## MATERIAL:

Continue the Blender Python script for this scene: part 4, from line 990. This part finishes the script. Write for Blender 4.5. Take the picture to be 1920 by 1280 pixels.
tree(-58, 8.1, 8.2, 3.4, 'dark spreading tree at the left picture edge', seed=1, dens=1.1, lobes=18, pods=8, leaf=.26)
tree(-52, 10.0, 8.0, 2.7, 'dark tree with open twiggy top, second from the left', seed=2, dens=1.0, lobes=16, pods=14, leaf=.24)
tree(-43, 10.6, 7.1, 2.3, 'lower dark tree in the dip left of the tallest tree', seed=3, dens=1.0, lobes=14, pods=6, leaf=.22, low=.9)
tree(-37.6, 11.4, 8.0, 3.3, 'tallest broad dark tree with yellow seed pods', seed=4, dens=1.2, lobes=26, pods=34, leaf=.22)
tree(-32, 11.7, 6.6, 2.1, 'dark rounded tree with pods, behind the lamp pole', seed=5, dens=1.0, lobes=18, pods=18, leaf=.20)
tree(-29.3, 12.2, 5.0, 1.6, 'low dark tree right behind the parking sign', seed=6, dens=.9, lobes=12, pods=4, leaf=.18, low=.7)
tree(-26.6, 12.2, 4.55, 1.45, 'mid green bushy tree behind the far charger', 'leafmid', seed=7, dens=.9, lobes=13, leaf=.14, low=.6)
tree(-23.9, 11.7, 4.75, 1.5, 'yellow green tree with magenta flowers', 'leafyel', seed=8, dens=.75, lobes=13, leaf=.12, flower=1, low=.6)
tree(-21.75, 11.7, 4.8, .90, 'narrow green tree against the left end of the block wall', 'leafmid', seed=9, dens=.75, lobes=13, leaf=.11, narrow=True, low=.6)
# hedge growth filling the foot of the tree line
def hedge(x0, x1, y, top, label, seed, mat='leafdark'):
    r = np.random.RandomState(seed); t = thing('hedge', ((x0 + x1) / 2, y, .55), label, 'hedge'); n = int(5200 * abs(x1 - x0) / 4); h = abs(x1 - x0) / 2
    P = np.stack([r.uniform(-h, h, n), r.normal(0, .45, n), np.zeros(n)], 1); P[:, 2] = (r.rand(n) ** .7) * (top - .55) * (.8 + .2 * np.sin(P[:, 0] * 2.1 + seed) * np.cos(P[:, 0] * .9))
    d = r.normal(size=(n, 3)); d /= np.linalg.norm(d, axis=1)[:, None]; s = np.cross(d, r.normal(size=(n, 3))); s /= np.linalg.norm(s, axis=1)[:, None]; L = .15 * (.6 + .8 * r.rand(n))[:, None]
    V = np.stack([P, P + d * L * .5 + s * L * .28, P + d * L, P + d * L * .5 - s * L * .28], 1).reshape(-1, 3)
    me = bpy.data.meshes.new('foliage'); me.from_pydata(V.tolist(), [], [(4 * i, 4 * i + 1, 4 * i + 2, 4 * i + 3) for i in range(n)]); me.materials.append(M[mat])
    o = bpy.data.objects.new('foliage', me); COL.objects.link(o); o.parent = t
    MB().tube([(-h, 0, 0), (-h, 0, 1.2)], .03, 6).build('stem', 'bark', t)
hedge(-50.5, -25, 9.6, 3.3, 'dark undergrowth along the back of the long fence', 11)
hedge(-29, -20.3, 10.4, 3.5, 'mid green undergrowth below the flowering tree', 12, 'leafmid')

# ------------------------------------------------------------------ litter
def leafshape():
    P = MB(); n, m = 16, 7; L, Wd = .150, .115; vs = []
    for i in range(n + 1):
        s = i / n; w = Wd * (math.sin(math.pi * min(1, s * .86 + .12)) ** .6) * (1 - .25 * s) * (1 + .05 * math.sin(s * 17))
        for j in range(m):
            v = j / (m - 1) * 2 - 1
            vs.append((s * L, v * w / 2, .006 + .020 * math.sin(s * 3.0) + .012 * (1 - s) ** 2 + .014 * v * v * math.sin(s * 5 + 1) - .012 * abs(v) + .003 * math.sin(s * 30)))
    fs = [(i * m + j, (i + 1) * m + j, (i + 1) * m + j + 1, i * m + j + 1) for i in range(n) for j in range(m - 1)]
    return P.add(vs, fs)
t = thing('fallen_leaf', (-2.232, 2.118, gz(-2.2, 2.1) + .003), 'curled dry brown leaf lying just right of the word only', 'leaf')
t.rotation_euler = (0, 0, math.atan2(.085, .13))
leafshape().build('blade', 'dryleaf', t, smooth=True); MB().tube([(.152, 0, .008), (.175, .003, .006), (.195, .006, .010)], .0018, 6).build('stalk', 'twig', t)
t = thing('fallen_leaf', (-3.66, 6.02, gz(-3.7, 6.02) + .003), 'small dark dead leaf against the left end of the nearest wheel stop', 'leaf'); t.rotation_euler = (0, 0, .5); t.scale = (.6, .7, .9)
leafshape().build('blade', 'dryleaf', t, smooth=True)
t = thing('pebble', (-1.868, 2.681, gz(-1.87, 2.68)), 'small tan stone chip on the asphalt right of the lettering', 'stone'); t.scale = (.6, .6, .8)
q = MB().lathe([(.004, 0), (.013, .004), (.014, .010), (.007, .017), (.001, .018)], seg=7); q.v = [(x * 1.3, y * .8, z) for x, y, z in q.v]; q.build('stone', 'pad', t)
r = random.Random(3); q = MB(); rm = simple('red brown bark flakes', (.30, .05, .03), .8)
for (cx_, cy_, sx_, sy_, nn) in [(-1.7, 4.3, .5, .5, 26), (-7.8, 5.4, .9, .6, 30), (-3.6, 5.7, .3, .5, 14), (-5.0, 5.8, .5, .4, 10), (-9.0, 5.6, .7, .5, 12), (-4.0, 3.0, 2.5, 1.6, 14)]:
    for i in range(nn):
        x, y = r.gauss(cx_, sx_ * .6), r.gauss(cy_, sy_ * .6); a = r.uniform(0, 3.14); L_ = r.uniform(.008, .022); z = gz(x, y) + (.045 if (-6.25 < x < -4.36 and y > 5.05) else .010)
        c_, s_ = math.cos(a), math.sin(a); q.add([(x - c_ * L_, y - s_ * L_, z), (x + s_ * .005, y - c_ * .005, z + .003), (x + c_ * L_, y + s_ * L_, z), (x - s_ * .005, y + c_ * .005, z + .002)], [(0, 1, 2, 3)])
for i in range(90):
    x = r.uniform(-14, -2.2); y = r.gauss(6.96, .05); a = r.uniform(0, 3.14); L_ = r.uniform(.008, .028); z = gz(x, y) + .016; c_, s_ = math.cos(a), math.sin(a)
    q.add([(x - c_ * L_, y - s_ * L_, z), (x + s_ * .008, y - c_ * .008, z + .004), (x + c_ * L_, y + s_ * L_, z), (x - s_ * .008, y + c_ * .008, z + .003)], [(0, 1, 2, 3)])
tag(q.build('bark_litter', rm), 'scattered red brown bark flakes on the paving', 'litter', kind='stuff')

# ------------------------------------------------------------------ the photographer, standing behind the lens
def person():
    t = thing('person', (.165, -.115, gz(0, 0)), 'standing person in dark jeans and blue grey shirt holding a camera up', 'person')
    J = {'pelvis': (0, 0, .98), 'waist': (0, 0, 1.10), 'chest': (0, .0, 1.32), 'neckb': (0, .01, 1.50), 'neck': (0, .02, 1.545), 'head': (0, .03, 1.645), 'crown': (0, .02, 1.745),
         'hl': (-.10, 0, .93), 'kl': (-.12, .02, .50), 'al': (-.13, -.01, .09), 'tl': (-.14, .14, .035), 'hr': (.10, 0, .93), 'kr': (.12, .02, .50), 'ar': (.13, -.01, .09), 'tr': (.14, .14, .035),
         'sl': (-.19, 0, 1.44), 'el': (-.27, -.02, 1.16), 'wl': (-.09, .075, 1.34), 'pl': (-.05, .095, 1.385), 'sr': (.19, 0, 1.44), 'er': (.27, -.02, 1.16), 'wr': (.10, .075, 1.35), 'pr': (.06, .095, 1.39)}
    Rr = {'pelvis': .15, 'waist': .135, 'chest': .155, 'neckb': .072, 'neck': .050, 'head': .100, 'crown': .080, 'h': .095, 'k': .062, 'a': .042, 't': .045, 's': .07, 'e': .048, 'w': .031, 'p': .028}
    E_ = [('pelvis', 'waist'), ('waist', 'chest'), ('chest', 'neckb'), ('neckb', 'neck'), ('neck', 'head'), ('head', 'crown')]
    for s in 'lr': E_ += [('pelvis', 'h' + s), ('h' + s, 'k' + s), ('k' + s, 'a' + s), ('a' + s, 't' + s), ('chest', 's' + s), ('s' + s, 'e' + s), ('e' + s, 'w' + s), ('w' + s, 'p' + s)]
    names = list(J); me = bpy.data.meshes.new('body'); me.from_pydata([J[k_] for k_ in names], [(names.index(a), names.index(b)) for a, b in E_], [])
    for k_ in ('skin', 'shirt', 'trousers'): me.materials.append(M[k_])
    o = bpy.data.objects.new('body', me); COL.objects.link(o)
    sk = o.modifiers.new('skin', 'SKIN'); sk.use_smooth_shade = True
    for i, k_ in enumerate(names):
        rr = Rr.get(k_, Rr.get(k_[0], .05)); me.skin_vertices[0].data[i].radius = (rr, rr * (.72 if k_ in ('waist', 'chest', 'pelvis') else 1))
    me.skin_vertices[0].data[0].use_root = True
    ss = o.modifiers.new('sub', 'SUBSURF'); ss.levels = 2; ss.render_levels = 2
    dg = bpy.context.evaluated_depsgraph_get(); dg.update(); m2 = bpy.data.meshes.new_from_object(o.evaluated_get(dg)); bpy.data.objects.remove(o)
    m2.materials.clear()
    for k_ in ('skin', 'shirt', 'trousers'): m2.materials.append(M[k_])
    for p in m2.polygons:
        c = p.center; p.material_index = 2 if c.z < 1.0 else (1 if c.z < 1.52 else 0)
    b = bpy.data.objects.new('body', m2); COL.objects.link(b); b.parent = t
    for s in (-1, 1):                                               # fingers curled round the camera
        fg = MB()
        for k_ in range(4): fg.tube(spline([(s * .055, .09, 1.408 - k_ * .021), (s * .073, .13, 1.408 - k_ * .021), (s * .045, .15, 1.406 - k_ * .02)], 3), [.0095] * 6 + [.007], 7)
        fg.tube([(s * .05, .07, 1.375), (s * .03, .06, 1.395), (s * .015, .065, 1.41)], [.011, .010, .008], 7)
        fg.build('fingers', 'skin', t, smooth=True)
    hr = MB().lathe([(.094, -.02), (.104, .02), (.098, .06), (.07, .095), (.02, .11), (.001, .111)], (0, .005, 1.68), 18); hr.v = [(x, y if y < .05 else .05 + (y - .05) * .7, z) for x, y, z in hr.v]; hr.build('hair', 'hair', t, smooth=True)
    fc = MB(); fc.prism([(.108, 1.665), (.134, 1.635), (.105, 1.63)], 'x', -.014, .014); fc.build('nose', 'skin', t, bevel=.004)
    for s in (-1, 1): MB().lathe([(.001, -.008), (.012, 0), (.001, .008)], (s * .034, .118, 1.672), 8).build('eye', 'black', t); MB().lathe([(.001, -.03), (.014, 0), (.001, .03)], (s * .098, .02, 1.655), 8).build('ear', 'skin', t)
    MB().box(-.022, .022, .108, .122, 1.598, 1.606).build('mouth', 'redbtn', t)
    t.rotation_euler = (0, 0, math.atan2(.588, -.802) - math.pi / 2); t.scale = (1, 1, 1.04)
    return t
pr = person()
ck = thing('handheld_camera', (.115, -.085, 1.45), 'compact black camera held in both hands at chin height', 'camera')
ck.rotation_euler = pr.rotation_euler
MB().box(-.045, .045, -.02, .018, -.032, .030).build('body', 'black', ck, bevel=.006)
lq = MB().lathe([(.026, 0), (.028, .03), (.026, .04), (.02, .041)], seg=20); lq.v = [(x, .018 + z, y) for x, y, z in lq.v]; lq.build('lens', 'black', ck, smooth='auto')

## OBJECTIVE:
Show all lines above holding "picture".

## WORKED SOLUTION:
Continue the Blender Python script for this scene: part 4, from line 990. This part finishes the script. Write for Blender 4.5. Take the picture to be 1920 by 1280 pixels.
tree(-58, 8.1, 8.2, 3.4, 'dark spreading tree at the left picture edge', seed=1, dens=1.1, lobes=18, pods=8, leaf=.26)